To address the high computational cost and slow iteration inherent in finite element analysis (FEA) for automotive crashworthiness assessment, this paper proposes a hybrid machine learning surrogate model integrating graph neural networks (GNNs) and Transformer architectures for body-in-white (BIW) collision dynamics modeling. Leveraging NVIDIA’s PhysicsNeMo framework, the method incorporates time-conditional inputs and a stability-enhanced autoregressive strategy to perform end-to-end learning on 150 high-fidelity FEA time-series datasets. This work presents the first empirical validation of MeshGraphNet and Transolver for transient structural crash simulation, successfully capturing realistic deformation trends. Compared to conventional FEA, the surrogate achieves 3–4 orders-of-magnitude speedup in inference time, enabling rapid design space exploration and crashworthiness optimization. The approach demonstrates strong potential for industrial deployment in automotive development workflows.

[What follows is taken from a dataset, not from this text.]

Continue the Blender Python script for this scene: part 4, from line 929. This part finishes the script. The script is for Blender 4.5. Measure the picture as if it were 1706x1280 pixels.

Crashworthiness assessment is a critical aspect of automotive design, traditionally relying on high-fidelity finite element (FE) simulations that are computationally expensive and time-consuming. This work presents an exploratory comparative study on developing machine learning-based surrogate models for efficient prediction of structural deformation in crash scenarios using the NVIDIA PhysicsNeMo framework. Given the limited prior work applying machine learning to structural crash dynamics, the primary contribution lies in demonstrating the feasibility and engineering utility of the various modeling approaches explored in this work. We investigate two state-of-the-art neural network architectures for modeling crash dynamics: MeshGraphNet, and Transolver. Additionally, we examine three strategies for modeling transient dynamics: time-conditional, the standard Autoregressive approach, and a stability-enhanced Autoregressive scheme incorporating rollout-based training. The models are evaluated on a comprehensive Body-in-White (BIW) crash dataset comprising 150 detailed FE simulations using LS-DYNA. The dataset represents a structurally rich vehicle assembly with over 200 components, including 38 key components featuring variable thickness distributions to capture realistic manufacturing variability. Each model utilizes the undeformed mesh geometry and component characteristics as inputs to predict the spatiotemporal evolution of the deformed mesh during the crash sequence. Evaluation results show that the models capture the overall deformation trends with reasonable fidelity, demonstrating the feasibility of applying machine learning to structural crash dynamics. Although not yet matching full FE accuracy, the models achieve orders-of-magnitude reductions in computational cost, enabling rapid design exploration and early-stage optimization in crashworthiness evaluation.